» **What to do**
Reproduce the material below line by line, beginning with its first line and ending with the line that contains "return tag(link(name, np_mesh(name, V, F), m), kind='stuff')"; leave out pictures.

» **Material**
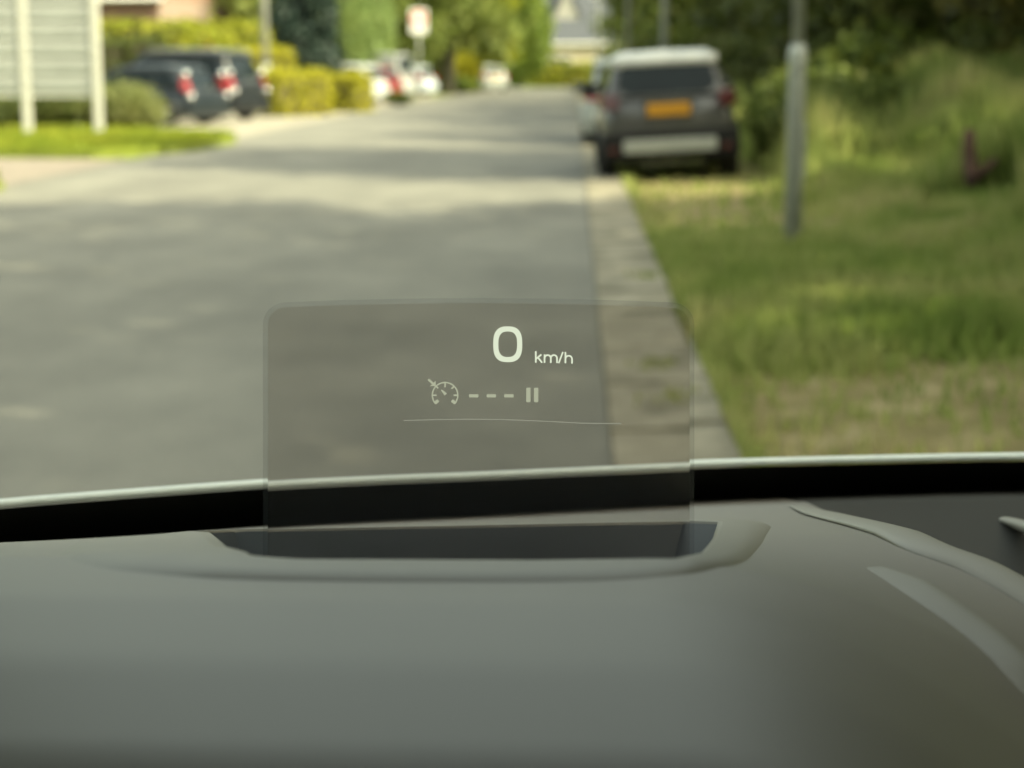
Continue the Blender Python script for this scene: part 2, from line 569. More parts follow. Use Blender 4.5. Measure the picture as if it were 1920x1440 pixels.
# grass blades: one mesh for what nobody could count
L_GRASS = leaf_mat('grass_blades', [(0.14, 0.205, 0.04), (0.25, 0.305, 0.085), (0.37, 0.38, 0.14), (0.45, 0.40, 0.20)], trans=0.45, patch=0.72)
L_LAWN = leaf_mat('lawn_blades', [(0.12, 0.17, 0.02), (0.22, 0.26, 0.03), (0.34, 0.33, 0.05)], trans=0.4, patch=0.6)

def blades(name, X, Y, Z, H, W, m, rnd, lean=0.35):
    n = len(X)
    a = rnd.random(n) * 2 * np.pi
    dx, dy = np.cos(a) * W, np.sin(a) * W
    la = rnd.random(n) * 2 * np.pi
    l = lean * H * rnd.random(n)
    base = np.stack([X, Y, Z], 1)
    s = np.stack([dx, dy, np.zeros(n)], 1)
    tip = base + np.stack([np.cos(la) * l, np.sin(la) * l, H], 1)
    mid = base + np.stack([np.cos(la) * l * 0.3, np.sin(la) * l * 0.3, H * 0.6], 1)
    V = np.stack([base - s, base + s, mid + s * 0.7, tip, mid - s * 0.7], 1).reshape(-1, 3)
    F = np.arange(5 * n).reshape(n, 5)
    return tag(link(name, np_mesh(name, V, F), m), kind='stuff')

rg = np.random.default_rng(21)
n = 170000
Yg = 4.5 + 45 * rg.random(n) ** 1.6
Xg = 0.62 + (rg.random(n)) * (0.27 * Yg + 1.5)
gr = greenness(Xg, Yg)
keep = rg.random(n) < np.clip((gr - 0.22) * 1.5, 0.05, 1)
Xg, Yg, gr = Xg[keep], Yg[keep], gr[keep]
tall = np.maximum(sstep(2.2, 5.0, Xg), sstep(2.0, 2.9, Xg) * sstep(16, 21, Yg))
clump = 0.55 + 0.45 * np.sin(Xg * 2.6 + Yg * 0.8) * np.sin(Yg * 1.3 - Xg * 1.1)
Hg = (0.05 + 0.14 * gr + 0.80 * tall * np.clip(clump, 0.3, 1)) * rg.uniform(0.5, 1.3, len(Xg))
Hg = np.where((Xg > 0.6) & (Xg < 2.4) & (Yg > 20) & (Yg < 32), np.minimum(Hg, 0.07), Hg)
# weeds in the joints and along the edge of the gutter
nw = 9000
Yw = 4.8 + 30 * rg.random(nw) ** 1.4
Xw = 0.61 + np.abs(rg.normal(size=nw)) * 0.05 - 0.02
wx, wy = [], []
for (cx_, cy_, s_, k_) in ((0.40, 8.05, 0.05, 120), (0.44, 7.2, 0.06, 160), (0.5, 11.3, 0.05, 100)):
    wx.append(cx_ + rg.normal(size=k_) * s_); wy.append(cy_ + rg.normal(size=k_) * s_ * 1.6)
wx, wy = np.concatenate(wx), np.concatenate(wy)
Hg = np.where((np.abs(Xg - 3.72 * Yg / 16.6) < 0.45) & (Yg > 13.6) & (Yg < 16.7), np.minimum(Hg, 0.16), Hg)
kk = rg.random(nw) < 0.35 + 0.5 * np.sin(Yw * 3.7) ** 2
Xg = np.concatenate([Xg, Xw[kk], wx]); Yg = np.concatenate([Yg, Yw[kk], wy])
Hg = np.concatenate([Hg, 0.05 + 0.07 * rg.random(int(kk.sum())), 0.03 + 0.04 * rg.random(len(wx))])
blades('grass', Xg, Yg, tz(Xg, Yg) - 0.01, Hg, 0.006 + 0.0009 * Yg, L_GRASS, rg)

# grass island at the left, between the two drives
ISL = [(-6.55, 28.2), (-6.3, 29.5), (-6.25, 32.5), (-6.75, 34.2), (-9.2, 36.0), (-14, 38.2), (-26, 39.5), (-30, 29.6), (-16, 28.6), (-9.5, 27.0), (-7.4, 26.8)]
mb = MB()
mb.prism([(x, y, -0.05) for x, y in ISL], (0, 0, 0.17))
tag(mb.build('grass_island_ground', mat('island_turf', (0.14, 0.17, 0.02), 0.95, var=0.3, scale=2)), kind='structure')
n = 60000
Xi = -27 + 21 * rg.random(n); Yi = 26.6 + 12.5 * rg.random(n)
k = in_poly(Xi, Yi, ISL)
Xi, Yi = Xi[k], Yi[k]
blades('lawn_grass', Xi, Yi, np.full(len(Xi), 0.11), rg.uniform(0.05, 0.15, len(Xi)), 0.025, L_LAWN, rg)
# near corner of lawn at the left of the drive mouth
ISL2 = [(-6.72, 18.8), (-6.45, 19.7), (-7.6, 20.6), (-12, 21.0), (-20, 21.2), (-20, 8), (-7.2, 8), (-6.9, 15)]
mb = MB()
mb.prism([(x, y, -0.05) for x, y in ISL2], (0, 0, 0.15))
tag(mb.build('lawn_ground', bpy.data.materials['island_turf']), kind='structure')
n = 40000
Xi = -14 + 8 * rg.random(n); Yi = 10 + 11 * rg.random(n)
k = in_poly(Xi, Yi, ISL2)
Xi, Yi = Xi[k], Yi[k]
blades('lawn_grass', Xi, Yi, np.full(len(Xi), 0.09), rg.uniform(0.08, 0.3, len(Xi)), 0.02, L_LAWN, rg)

# ------------------------------------------------------------------ materials of made things
M_TYRE = mat('tyre_rubber', (0.018, 0.018, 0.018), 0.85)
M_RIM = mat('alloy', (0.45, 0.45, 0.44), 0.35, metal=0.9)
M_BLACK = mat('black_plastic', (0.007, 0.007, 0.007), 0.7, spec=0.2)
M_SILV = mat('silver_plastic', (0.27, 0.28, 0.26), 0.45, var=0.05)
M_RED = mat('red_lens', (0.24, 0.012, 0.014), 0.12, coat=0.6)
M_PLATE = mat('yellow_plate', (0.43, 0.20, 0.012), 0.4)
M_DRED = mat('smoked_red_lens', (0.06, 0.014, 0.014), 0.2, coat=0.2)
M_CLEAR = mat('clear_and_glint_lens', (0.75, 0.74, 0.7), 0.1, coat=0.8)
M_CHROME = mat('chrome', (0.75, 0.75, 0.74), 0.12, metal=1)
def glass_dark(name, col=(0.006, 0.010, 0.012)):
    m = mat(name, col, 0.06, spec=0.2)
    return m
M_WIN = glass_dark('car_window_glass')
def paint(name, col, metal=0.1, rough=0.32):
    return mat(name, col, rough, metal=metal, coat=0.4, var=0.02)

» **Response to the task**
Continue the Blender Python script for this scene: part 2, from line 569. More parts follow. Use Blender 4.5. Measure the picture as if it were 1920x1440 pixels.
# grass blades: one mesh for what nobody could count
L_GRASS = leaf_mat('grass_blades', [(0.14, 0.205, 0.04), (0.25, 0.305, 0.085), (0.37, 0.38, 0.14), (0.45, 0.40, 0.20)], trans=0.45, patch=0.72)
L_LAWN = leaf_mat('lawn_blades', [(0.12, 0.17, 0.02), (0.22, 0.26, 0.03), (0.34, 0.33, 0.05)], trans=0.4, patch=0.6)

def blades(name, X, Y, Z, H, W, m, rnd, lean=0.35):
    n = len(X)
    a = rnd.random(n) * 2 * np.pi
    dx, dy = np.cos(a) * W, np.sin(a) * W
    la = rnd.random(n) * 2 * np.pi
    l = lean * H * rnd.random(n)
    base = np.stack([X, Y, Z], 1)
    s = np.stack([dx, dy, np.zeros(n)], 1)
    tip = base + np.stack([np.cos(la) * l, np.sin(la) * l, H], 1)
    mid = base + np.stack([np.cos(la) * l * 0.3, np.sin(la) * l * 0.3, H * 0.6], 1)
    V = np.stack([base - s, base + s, mid + s * 0.7, tip, mid - s * 0.7], 1).reshape(-1, 3)
    F = np.arange(5 * n).reshape(n, 5)
    return tag(link(name, np_mesh(name, V, F), m), kind='stuff')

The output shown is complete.